Yankees Lose Brad Keller As Rivals Snag Another Top Bullpen Arm

As the bullpen market heats up, the Yankees risk falling behind after missing out on another ideal fit in Brad Keller.

Yankees Miss on Brad Keller as Phillies Land Premier Reliever - and the Bullpen Clock Is Ticking

The Yankees just watched another key bullpen target slip through their fingers - and this one stings.

Brad Keller, one of the breakout arms of 2025, is heading to the Phillies on a two-year, $22 million deal. For a Yankees team in desperate need of bullpen reinforcements, especially ones who can induce ground balls and miss bats, Keller wasn’t just a good fit - he was arguably the perfect one.

Instead, he’s off to Philadelphia, and the Yankees are left staring at a thinning market with their fiercest rivals scooping up the arms they should’ve been locking down.

Keller Was Built for the Bronx

Let’s not sugarcoat it: Keller was a tailor-made addition for this Yankees bullpen. After reinventing himself with the Cubs last season, the 30-year-old right-hander delivered a 2.07 ERA across 68 appearances, striking out 75 in just under 70 innings.

But the numbers go deeper than that - this wasn’t a flash-in-the-pan season. Keller was dominant, efficient, and reliable in high-leverage spots for a playoff-caliber team.

He posted a 0.96 WHIP, a mark that screams late-inning trust. He didn’t just keep runners off base - he suffocated lineups. His 56.6% ground ball rate made him one of the best in the league at keeping the ball out of the air, and in Yankee Stadium - where fly balls can become souvenirs in a hurry - that kind of profile is gold.

Metrics That Should’ve Made This a No-Brainer

Keller’s 2025 advanced metrics weren’t just good - they were elite. We’re talking 99th percentile in hard-hit rate, 95th percentile in ground ball percentage, and top-10 percentile marks in both expected ERA (2.82) and expected batting average (.200). That’s not just a reliever who can get outs - that’s a guy who can shut the door and keep the ball in the yard.

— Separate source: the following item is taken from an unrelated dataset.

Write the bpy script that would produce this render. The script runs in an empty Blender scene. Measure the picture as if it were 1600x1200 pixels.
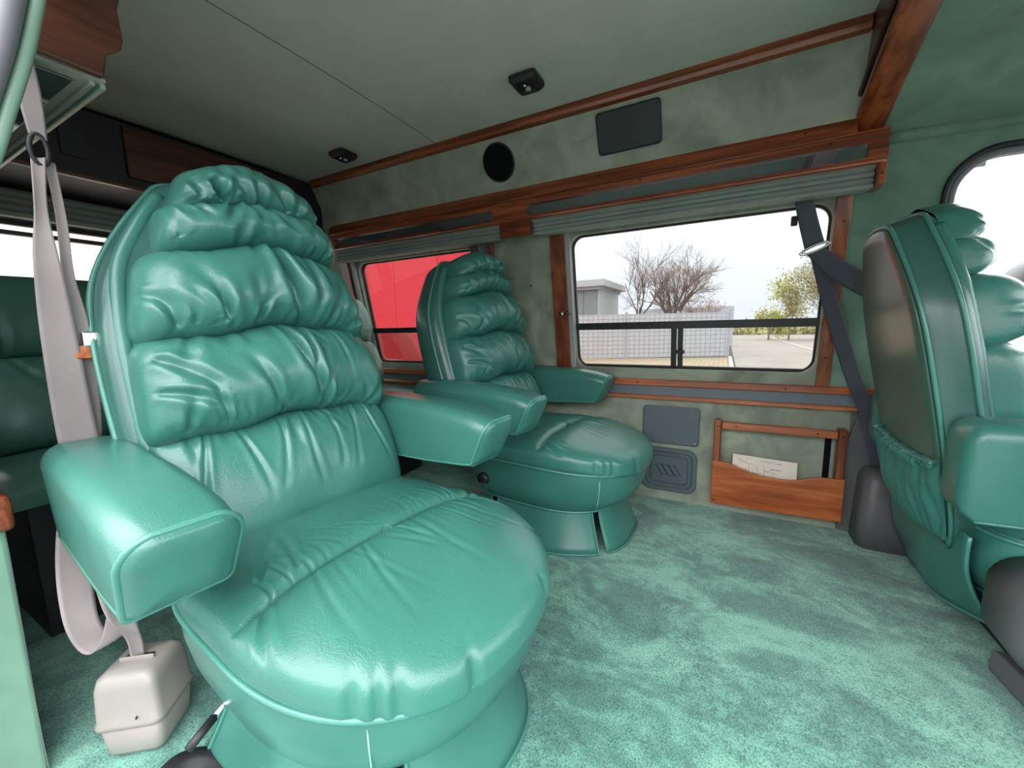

His fastball averaged 97.1 mph and sat in the 88th percentile for velocity, but it wasn’t just the heat that made him effective. He mixed in sliders, sweepers, and sinkers with precision, keeping hitters guessing and off balance. That kind of arsenal plays in October - and now it plays in Philadelphia.

Meanwhile, Across Town…

To make matters worse, the Mets continue to build their own bullpen Frankenstein, adding both Devin Williams and Luke Weaver - two more arms with Yankees connections - as they load up for a run of their own. The Yankees, meanwhile, are watching the market shrink by the hour.

It’s not just that Keller is gone - it’s that the options behind him are dwindling fast.

All Eyes Now on Bednar and Doval

With Keller off the table, the pressure now shifts to David Bednar and Camilo Doval. Both are All-Star caliber relievers, but asking them to shoulder the bulk of the high-leverage innings without a deeper supporting cast is a risky bet. October baseball demands depth - not just talent - and the Yankees are flirting with danger by standing pat.

Unless Brian Cashman and the front office are ready to open the checkbook for another top-tier arm, this bullpen could enter 2026 looking strong on paper but thin where it matters most: durability and depth over a 162-game grind and a potential postseason run.

The Clock Is Ticking

The Yankees still have time, but not much. The market is moving fast, and the teams that are serious about October aren’t waiting around.

The Phillies just added a proven weapon to the back end of their bullpen. The Mets are stacking arms like they’re building a playoff fortress.

The Yankees? They’re watching the board shrink, hoping their internal options can hold up.

Hope isn’t a strategy - not when the AL East is this competitive and the postseason margin for error is razor-thin. If the Yankees want to avoid déjà vu come October, they’ll need to act - and fast.